Internally, Putin’s power has been reinforced and much of the opposition liberals have either left the country, been delegitimized in the eyes of the Russian population and/or had their platforms shut down. With their assets open to seizure by the West, the Russian oligarchs have also become much more dependent upon the Russian state and ready to invest at home rather than abroad. Together with the exit of so many Western corporations, these trends have removed much, if not all, of the liberal and Western penetration of Russia. The nation is aligned around the leadership of Putin more than ever, and overwhelmingly supportive of the Russian military actions in Ukraine.
At current exchange rates Russia is estimated by SIPRI to have spent US$86.4 billion on its military, but its exchange rate is extremely undervalued. At PPP that becomes US$201.3 billion. With that budget, Global Firepower’s 2024 Military Strength Index considers Russia to be a close second to the US in military power, and Russia is predominately focused on its regional presence and therefore is much more focused than the US. Its ability to out match a Ukrainian army supported and supplied by the whole of NATO is indicative of its relative strength.

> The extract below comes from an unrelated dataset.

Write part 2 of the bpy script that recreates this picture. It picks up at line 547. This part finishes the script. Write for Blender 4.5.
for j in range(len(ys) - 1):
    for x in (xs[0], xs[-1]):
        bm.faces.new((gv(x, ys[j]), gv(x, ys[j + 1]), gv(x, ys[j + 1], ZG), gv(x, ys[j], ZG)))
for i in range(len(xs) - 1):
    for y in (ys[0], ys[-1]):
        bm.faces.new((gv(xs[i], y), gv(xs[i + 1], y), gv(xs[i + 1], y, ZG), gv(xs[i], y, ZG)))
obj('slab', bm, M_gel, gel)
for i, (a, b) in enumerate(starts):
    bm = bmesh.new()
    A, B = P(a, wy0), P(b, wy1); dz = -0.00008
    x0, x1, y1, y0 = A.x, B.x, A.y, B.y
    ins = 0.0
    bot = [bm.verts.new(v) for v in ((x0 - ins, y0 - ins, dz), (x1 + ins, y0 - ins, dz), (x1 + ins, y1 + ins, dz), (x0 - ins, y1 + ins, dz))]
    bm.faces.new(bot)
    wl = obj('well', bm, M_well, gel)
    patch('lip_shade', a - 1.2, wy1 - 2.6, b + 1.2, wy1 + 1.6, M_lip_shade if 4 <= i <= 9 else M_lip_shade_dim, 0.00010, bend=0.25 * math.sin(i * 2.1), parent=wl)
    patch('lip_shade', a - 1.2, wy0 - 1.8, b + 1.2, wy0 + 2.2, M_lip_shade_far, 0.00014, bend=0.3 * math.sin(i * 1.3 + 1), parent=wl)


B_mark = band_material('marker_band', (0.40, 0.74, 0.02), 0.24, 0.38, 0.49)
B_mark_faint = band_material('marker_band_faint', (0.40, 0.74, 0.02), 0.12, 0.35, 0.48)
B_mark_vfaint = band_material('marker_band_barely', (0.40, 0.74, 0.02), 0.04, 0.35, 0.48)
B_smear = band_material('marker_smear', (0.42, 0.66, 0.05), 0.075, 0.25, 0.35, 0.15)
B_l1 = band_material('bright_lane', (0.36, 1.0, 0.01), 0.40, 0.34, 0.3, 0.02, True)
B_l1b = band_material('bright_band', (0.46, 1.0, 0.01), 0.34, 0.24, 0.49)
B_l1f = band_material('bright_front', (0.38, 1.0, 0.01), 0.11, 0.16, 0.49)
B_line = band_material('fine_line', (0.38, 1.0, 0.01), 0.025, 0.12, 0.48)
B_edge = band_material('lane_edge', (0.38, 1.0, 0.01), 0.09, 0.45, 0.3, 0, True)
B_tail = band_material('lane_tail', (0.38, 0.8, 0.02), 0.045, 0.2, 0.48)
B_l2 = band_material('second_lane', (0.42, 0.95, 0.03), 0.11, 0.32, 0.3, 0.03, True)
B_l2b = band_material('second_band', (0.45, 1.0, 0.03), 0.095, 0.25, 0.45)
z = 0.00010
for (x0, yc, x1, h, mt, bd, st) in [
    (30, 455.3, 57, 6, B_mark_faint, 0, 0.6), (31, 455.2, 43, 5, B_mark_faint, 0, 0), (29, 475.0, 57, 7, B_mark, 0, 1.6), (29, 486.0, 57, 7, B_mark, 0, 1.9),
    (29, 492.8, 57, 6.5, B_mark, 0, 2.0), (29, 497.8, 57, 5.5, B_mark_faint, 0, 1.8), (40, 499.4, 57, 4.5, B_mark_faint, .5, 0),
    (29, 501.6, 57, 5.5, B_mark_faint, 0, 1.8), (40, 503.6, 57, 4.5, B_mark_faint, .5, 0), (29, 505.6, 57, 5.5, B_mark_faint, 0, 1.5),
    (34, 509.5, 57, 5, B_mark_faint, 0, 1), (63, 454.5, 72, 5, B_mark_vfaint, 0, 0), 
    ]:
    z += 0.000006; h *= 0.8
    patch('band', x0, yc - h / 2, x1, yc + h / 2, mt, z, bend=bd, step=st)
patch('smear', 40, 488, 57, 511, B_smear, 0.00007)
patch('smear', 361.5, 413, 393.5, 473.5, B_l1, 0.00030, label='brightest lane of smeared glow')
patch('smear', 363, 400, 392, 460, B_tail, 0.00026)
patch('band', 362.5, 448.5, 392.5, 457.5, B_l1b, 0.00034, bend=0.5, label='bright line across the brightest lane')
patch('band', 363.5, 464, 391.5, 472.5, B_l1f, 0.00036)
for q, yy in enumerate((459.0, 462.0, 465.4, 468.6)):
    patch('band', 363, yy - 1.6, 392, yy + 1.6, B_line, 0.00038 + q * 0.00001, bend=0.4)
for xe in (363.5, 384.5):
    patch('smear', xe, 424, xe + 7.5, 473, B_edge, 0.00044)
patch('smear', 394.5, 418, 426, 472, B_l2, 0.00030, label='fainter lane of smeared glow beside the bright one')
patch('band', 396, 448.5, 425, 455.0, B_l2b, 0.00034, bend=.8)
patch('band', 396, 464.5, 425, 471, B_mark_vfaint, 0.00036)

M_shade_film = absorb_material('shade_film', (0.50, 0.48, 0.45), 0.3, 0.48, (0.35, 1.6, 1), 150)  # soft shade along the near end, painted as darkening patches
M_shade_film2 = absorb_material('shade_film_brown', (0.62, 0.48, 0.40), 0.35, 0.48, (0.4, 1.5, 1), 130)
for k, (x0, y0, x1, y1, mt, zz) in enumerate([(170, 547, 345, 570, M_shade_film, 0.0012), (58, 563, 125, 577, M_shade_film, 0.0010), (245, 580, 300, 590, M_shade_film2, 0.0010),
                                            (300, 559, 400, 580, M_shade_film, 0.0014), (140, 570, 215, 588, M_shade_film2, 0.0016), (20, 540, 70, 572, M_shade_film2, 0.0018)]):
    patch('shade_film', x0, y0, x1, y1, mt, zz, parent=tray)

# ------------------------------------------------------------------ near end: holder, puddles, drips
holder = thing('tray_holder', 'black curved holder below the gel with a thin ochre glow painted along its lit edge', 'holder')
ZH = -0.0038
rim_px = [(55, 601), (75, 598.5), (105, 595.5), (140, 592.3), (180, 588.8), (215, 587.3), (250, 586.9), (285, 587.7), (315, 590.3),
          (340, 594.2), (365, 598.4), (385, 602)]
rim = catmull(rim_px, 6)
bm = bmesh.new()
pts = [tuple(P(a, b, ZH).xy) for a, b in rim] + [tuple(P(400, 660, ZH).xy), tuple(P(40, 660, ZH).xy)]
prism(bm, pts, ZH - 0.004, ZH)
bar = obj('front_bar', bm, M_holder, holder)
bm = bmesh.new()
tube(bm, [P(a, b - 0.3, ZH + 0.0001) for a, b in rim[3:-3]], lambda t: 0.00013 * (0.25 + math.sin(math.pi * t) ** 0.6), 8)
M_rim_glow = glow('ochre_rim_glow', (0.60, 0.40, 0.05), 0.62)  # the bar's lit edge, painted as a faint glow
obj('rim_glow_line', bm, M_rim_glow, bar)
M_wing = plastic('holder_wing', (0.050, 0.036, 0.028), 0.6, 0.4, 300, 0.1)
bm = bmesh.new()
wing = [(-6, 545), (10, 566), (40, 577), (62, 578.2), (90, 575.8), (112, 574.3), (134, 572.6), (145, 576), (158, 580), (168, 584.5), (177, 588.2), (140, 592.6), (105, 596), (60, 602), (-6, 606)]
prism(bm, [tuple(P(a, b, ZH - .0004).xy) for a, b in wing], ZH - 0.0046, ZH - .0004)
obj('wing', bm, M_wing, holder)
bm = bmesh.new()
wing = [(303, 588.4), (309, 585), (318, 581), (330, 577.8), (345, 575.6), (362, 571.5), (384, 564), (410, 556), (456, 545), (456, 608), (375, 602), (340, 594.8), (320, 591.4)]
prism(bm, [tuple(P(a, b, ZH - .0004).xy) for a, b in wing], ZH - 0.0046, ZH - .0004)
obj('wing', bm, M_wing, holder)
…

Russia’s ability to deal with the Western proxy Ukraine, and to not only withstand but flourish against the Western sanctions, has raised its esteem across the Other 7 billion. The refusal of the Other 7 billion to sanction Russia has also delivered a stark message to the West that they cannot isolate Russia the way they isolated the Soviet Union during the Cold War. China has also proven that it is a strong ally, refusing repeated Western remonstrations to not aid Russia’s war effort.
Russian GDP grew by 3.6% in 2023, more than overcoming the 2.1% drop in 2022, and is forecast to keep growing at approximately 2.5% going forward. Its government debt to GDP ratio is only 21% and the government deficit is only 1.9% of GDP. Inflation had dropped to only 2.3% in April 2023 but has risen to 7.7% in recent months. With low levels of government debt and deficits, a current account surplus of 3.5% of GDP and much of the inflation driven by increased military expenditures, this is a manageable issue.
'Chinese military spending at US$292 billion in 2022 compared to US$877 billion for the US. This is at market exchange rates though, at purchasing power parity rates (PPP) Chinese expenditure would more in the region of US$529 billion.'
I would argue that the PPP ratio – for defense items specifically – is 3:1 or better. The two countries defense output, in both volume and value for money, is not even comparable at present.